Pre-colonial lifestyles were active and dependent on hunting, gathering and, for many, gardening – especially raising corn, beans and squash. With colonization and its history of mistreatment and subjugation, Native Americans lost not only ancestral lands and lifestyles, but many also lost cultural connections. Mihesuah attributes some Native Americans’ choices of fast or processed food and soft drinks to the “Boarding School Syndrome, or BBS.”

“BBS is the result of generations of young Natives being forced to endure racist teachings at boarding schools that told the students their languages, religions, clothing, hairstyles, world views and foods were inferior,” she says.

With the publication of her gardens book, Mihesuah broadened her decolonization strategy to establish the American Indian Health and Diet Project, a website devoted to recovering the health of indigenous peoples.

“The goals are to bring to light the health problems faced by indigenous peoples, to understand how we came to our unhealthy situations and what we can do about them,” Mihesuah notes. “You will find no fry bread recipes here!”

Made from wheat flour and deep-fat-fried, fry bread originated around 1864 in an attempt to stave off starvation by the Native Americans who survived a march of more than 300 miles from Arizona to a concentration camp near Fort Sumner, N.M.

Mihesuah encourages eating foods that sustained Native Americans before contact with Europeans, who introduced sheep, goats and cattle as well as wheat, sugar and salt to the New World.

This fall she will challenge her readers to a second “Week of Eating Indigenous Foods” and will also encourage an indigenous foods Thanksgiving. The 2012 week will be announced on her blog. Reception to her first challenge to eat only pre-contact foods drew favorable comments from throughout the United States. The week honored her Michigan colleague, Martin Reinhardt, Anishinaabe Ojibway, who established a Decolonizing Diet Project that devotes an entire year to eating only foods indigenous to the Americas.

In 2013, she hopes to promote two weeks of eating indigenous foods – first the late spring as gardens begin to produce and again in the fall as garden harvests are ending.

Gardening and preserving food was tradition for most tribes. The Choctaw calendar, for example, has 13 months, most of which identify a time or season for gathering, planting, harvesting, cooking or preserving foods.

Eating indigenously means no processed foods or foods that originated in the Old World. But the indigenous foods list is extensive, varies by region and includes wild turkey, venison, salmon, catfish, potatoes, tomatoes, chili peppers, cranberries, hickory nuts, mushrooms, maple syrup, cacao beans and much more.

“The ‘Americas,’ as we now call them, has provided the world with at least half the plants of foods we know today,” Mihesuah says.

Her current history projects include a multi-volume history of “Surviving Indian Territory,” an account of those surviving relocation from ancestral lands to what would become Oklahoma. Mihesuah is also researching the history of a Cherokee traditionalist, Ned Christie, who resisted statehood and was killed after being falsely accused of murdering a U.S. deputy marshal.

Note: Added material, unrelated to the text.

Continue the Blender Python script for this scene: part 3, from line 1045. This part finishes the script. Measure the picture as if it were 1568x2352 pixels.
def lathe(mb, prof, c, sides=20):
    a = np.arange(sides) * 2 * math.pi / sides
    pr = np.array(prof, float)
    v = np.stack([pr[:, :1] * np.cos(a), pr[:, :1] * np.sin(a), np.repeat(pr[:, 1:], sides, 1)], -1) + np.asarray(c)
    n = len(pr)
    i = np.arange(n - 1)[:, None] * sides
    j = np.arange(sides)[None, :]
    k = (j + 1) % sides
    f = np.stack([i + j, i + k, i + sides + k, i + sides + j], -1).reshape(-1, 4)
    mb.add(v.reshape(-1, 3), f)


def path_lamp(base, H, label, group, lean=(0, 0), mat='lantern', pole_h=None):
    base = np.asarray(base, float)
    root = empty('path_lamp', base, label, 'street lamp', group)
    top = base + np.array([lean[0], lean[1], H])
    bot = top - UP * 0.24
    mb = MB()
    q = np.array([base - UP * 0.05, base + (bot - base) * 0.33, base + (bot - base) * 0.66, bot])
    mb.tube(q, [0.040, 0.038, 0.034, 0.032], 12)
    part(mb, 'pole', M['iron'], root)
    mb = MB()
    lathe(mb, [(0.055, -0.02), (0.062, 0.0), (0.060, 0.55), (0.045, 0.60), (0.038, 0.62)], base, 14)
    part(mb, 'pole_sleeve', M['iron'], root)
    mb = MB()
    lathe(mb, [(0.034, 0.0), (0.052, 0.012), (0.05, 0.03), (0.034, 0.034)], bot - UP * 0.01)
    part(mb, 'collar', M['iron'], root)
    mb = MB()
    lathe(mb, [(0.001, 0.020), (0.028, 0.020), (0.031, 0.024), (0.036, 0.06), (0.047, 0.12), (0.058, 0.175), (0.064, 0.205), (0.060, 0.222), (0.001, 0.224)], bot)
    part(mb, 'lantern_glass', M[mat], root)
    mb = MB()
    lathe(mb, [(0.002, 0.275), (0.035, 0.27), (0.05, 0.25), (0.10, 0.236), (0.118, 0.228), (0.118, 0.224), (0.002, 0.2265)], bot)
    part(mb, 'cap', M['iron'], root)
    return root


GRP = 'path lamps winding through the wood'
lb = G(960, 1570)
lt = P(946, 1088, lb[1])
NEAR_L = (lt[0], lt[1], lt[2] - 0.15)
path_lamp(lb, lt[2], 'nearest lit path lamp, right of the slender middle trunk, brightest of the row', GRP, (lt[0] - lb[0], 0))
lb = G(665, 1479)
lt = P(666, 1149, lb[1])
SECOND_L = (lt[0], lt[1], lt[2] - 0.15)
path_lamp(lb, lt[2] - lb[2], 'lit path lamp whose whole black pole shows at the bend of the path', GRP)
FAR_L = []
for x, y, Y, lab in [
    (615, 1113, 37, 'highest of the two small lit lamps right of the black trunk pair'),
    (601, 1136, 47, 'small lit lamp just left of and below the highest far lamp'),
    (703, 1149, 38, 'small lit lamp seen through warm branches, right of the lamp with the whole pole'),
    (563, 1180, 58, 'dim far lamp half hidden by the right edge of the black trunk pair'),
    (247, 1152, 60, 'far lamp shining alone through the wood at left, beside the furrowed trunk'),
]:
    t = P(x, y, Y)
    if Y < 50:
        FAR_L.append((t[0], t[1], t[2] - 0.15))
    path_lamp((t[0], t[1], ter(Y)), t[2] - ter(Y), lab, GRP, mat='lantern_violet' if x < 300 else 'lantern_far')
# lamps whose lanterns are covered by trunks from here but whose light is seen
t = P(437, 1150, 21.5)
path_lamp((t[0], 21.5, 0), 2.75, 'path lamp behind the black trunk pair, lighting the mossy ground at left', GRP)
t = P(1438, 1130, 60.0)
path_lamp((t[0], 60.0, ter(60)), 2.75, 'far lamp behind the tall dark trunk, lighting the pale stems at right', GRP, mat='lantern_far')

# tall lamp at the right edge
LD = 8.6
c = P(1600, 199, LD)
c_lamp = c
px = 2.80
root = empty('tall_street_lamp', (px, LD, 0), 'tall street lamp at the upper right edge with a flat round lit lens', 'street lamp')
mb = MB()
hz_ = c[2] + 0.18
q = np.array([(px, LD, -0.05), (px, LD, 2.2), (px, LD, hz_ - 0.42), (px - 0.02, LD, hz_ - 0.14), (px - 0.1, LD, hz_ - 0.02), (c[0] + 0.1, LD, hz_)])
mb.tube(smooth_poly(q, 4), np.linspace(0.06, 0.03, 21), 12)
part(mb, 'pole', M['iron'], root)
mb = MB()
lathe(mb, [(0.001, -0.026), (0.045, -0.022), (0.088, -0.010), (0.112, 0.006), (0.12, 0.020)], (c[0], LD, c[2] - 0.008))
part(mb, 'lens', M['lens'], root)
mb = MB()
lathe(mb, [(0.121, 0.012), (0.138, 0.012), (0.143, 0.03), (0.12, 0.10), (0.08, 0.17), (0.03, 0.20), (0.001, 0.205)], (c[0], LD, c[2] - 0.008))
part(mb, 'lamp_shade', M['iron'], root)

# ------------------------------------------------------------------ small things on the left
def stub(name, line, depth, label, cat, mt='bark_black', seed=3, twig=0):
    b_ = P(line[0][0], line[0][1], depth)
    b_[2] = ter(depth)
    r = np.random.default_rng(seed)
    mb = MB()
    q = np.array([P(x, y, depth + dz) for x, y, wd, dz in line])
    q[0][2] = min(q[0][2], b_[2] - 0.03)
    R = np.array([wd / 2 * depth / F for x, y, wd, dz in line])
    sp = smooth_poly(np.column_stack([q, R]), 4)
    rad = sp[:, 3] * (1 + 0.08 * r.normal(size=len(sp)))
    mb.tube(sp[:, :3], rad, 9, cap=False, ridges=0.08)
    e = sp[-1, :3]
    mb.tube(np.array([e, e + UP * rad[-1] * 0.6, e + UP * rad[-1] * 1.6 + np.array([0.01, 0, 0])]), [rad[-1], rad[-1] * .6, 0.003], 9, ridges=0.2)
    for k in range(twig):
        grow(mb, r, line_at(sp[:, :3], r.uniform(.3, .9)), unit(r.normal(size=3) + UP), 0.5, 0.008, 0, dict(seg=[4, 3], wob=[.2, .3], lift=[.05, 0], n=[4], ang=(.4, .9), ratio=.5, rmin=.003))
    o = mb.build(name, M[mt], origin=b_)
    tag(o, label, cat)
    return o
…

To date, she has written 15 books, including two edited collections, and received 13 book awards. Her most recent novel, “Document of Expectations,” won the Oklahoma Writers Federation 2012 Best Fiction Book Award. Her 2009 history, “Choctaw Crime and Punishment, 1884-1907,” won both the Oklahoma Writers Federation Non-Fiction Book Award and the Oklahoma Historical Society Best Book on Oklahoma History Award.